Below is a listing; write it out exactly and drop any images from it.
## begin Data shown
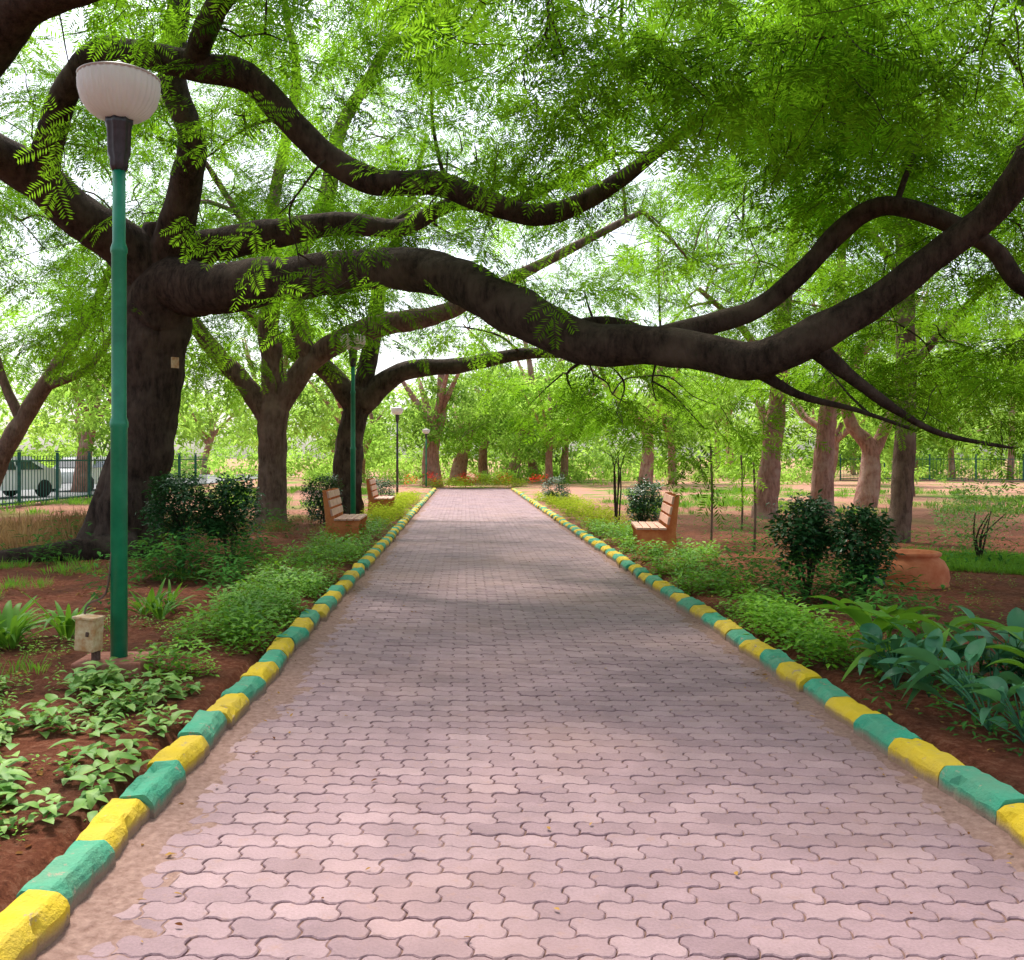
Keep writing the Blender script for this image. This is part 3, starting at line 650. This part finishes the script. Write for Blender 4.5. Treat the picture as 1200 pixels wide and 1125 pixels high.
# ---------------------------------------------------------------- fences
M['fen']=simple('fence_paint',(.01,.07,.06),(.02,.12,.10),10,.5)
def fence(name,a,b,H=1.6):
    a=Vector(a);b=Vector(b); L=(b-a).length; d=(b-a).normalized(); ang=math.atan2(d.y,d.x); rt=Matrix.Rotation(ang,3,'Z'); mb=MB()
    n=int(L/.2)
    for i in range(n+1):
        p=a+d*(i*.2)
        if i%13==0: mb.box((p.x,p.y,H*.53),(.08,.08,H*1.08),0,rt); mb.box((p.x,p.y,H*1.09),(.11,.11,.04),0,rt)
        else: mb.box((p.x,p.y,H*.5+.06),(.018,.018,H-.1),0,rt)
    c=(a+b)/2
    for z in(.22,H-.15): mb.box((c.x,c.y,z),(L,.035,.05),0,rt)
    mb.box((c.x,c.y,.06),(L,.2,.16),1,rt)
    mb.obj(name,[M['fen'],M['sand']])
fence('iron_fence',(-13.2,20),(-13.2,48)); fence('iron_fence',(24,60),(52,52))

# ---------------------------------------------------------------- road beyond fence + cars
mb=MB(); mb.v=[(-24,10,.12),(-14.2,10,.12),(-14.2,80,.12),(-24,80,.12)]; mb.f=[(0,1,2,3)]; mb.m=[0]; mb.sm=[False]
mb.obj('road',[simple('asphalt',(.16,.16,.17),(.26,.26,.26),20,.9)])
M['car']=simple('car_white',(.76,.77,.79),(.82,.82,.84),2,.25,.0); M['cg']=simple('car_glass',(.02,.03,.04),(.04,.05,.06),2,.08,.0,spec=.8); M['tyre']=simple('tyre',(.02,.02,.02),(.04,.04,.04),9,.9)
def car(x,y,rz):
    root=empty('parked_car',(x,y,.12)); root.rotation_euler=(0,0,rz)
    side=[(-2.0,.35),(-2.05,.6),(-1.95,.85),(-1.2,.95),(-.65,1.38),(.75,1.42),(1.45,1.0),(1.95,.95),(2.02,.6),(1.98,.35)]
    mb=MB(); n=len(side)
    def wd(z): return .84 if z<.97 else .84-(z-.97)*.42
    vs=[(a,-wd(b),b) for a,b in side]+[(a,wd(b),b) for a,b in side]
    mb.add(vs,[tuple(range(n)),tuple(range(n,2*n))[::-1]]+[(k,(k+1)%n,n+(k+1)%n,n+k) for k in range(n)])
    ob=mb.obj('body',[M['car']],root); bv=ob.modifiers.new('b','BEVEL'); bv.width=.06; bv.segments=3; bv.limit_method='ANGLE'
    mb=MB()
    for s in(-1,1):
        for q in([(-1.0,1.0),(-.6,1.3),(.0,1.34),(.0,1.0)],[(.07,1.0),(.07,1.34),(.7,1.33),(1.25,1.0)]):
            mb.add([(a,s*(wd(b)+.008),b) for a,b in q],[(0,1,2,3)])
    for q in([(-1.17,.99),(-.70,1.34)],[(1.42,1.05),(.84,1.37)]):
        (a,b),(c_,d_)=q; o_=(-.02 if a<0 else .03); mb.add([(a+o_,-wd(b)+.1,b+.02),(a+o_,wd(b)-.1,b+.02),(c_+o_,wd(d_)-.1,d_+.02),(c_+o_,-wd(d_)+.1,d_+.02)],[(0,1,2,3)])
    mb.obj('windows',[M['cg']],root)
    mb=MB()
    for xx in(-1.25,1.25):
        for s in(-1,1): mb.lathe([(.2,-.1),(.31,-.09),(.32,0),(.31,.09),(.2,.1)],(xx,s*.78,.32),20,0,tilt=Matrix.Rotation(math.pi/2,3,'X'))
    mb.obj('wheels',[M['tyre']],root)
car(-16.4,33.0,1.2); car(-16.6,41,1.5)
## end Data shown
◆ Expected answer
Keep writing the Blender script for this image. This is part 3, starting at line 650. This part finishes the script. Write for Blender 4.5. Treat the picture as 1200 pixels wide and 1125 pixels high.
# ---------------------------------------------------------------- fences
M['fen']=simple('fence_paint',(.01,.07,.06),(.02,.12,.10),10,.5)
def fence(name,a,b,H=1.6):
    a=Vector(a);b=Vector(b); L=(b-a).length; d=(b-a).normalized(); ang=math.atan2(d.y,d.x); rt=Matrix.Rotation(ang,3,'Z'); mb=MB()
    n=int(L/.2)
    for i in range(n+1):
        p=a+d*(i*.2)
        if i%13==0: mb.box((p.x,p.y,H*.53),(.08,.08,H*1.08),0,rt); mb.box((p.x,p.y,H*1.09),(.11,.11,.04),0,rt)
        else: mb.box((p.x,p.y,H*.5+.06),(.018,.018,H-.1),0,rt)
    c=(a+b)/2
    for z in(.22,H-.15): mb.box((c.x,c.y,z),(L,.035,.05),0,rt)
    mb.box((c.x,c.y,.06),(L,.2,.16),1,rt)
    mb.obj(name,[M['fen'],M['sand']])
fence('iron_fence',(-13.2,20),(-13.2,48)); fence('iron_fence',(24,60),(52,52))

# ---------------------------------------------------------------- road beyond fence + cars
mb=MB(); mb.v=[(-24,10,.12),(-14.2,10,.12),(-14.2,80,.12),(-24,80,.12)]; mb.f=[(0,1,2,3)]; mb.m=[0]; mb.sm=[False]
mb.obj('road',[simple('asphalt',(.16,.16,.17),(.26,.26,.26),20,.9)])
M['car']=simple('car_white',(.76,.77,.79),(.82,.82,.84),2,.25,.0); M['cg']=simple('car_glass',(.02,.03,.04),(.04,.05,.06),2,.08,.0,spec=.8); M['tyre']=simple('tyre',(.02,.02,.02),(.04,.04,.04),9,.9)
def car(x,y,rz):
    root=empty('parked_car',(x,y,.12)); root.rotation_euler=(0,0,rz)
    side=[(-2.0,.35),(-2.05,.6),(-1.95,.85),(-1.2,.95),(-.65,1.38),(.75,1.42),(1.45,1.0),(1.95,.95),(2.02,.6),(1.98,.35)]
    mb=MB(); n=len(side)
    def wd(z): return .84 if z<.97 else .84-(z-.97)*.42
    vs=[(a,-wd(b),b) for a,b in side]+[(a,wd(b),b) for a,b in side]
    mb.add(vs,[tuple(range(n)),tuple(range(n,2*n))[::-1]]+[(k,(k+1)%n,n+(k+1)%n,n+k) for k in range(n)])
    ob=mb.obj('body',[M['car']],root); bv=ob.modifiers.new('b','BEVEL'); bv.width=.06; bv.segments=3; bv.limit_method='ANGLE'
    mb=MB()
    for s in(-1,1):
        for q in([(-1.0,1.0),(-.6,1.3),(.0,1.34),(.0,1.0)],[(.07,1.0),(.07,1.34),(.7,1.33),(1.25,1.0)]):
            mb.add([(a,s*(wd(b)+.008),b) for a,b in q],[(0,1,2,3)])
    for q in([(-1.17,.99),(-.70,1.34)],[(1.42,1.05),(.84,1.37)]):
        (a,b),(c_,d_)=q; o_=(-.02 if a<0 else .03); mb.add([(a+o_,-wd(b)+.1,b+.02),(a+o_,wd(b)-.1,b+.02),(c_+o_,wd(d_)-.1,d_+.02),(c_+o_,-wd(d_)+.1,d_+.02)],[(0,1,2,3)])
    mb.obj('windows',[M['cg']],root)
    mb=MB()
    for xx in(-1.25,1.25):
        for s in(-1,1): mb.lathe([(.2,-.1),(.31,-.09),(.32,0),(.31,.09),(.2,.1)],(xx,s*.78,.32),20,0,tilt=Matrix.Rotation(math.pi/2,3,'X'))
    mb.obj('wheels',[M['tyre']],root)
car(-16.4,33.0,1.2); car(-16.6,41,1.5)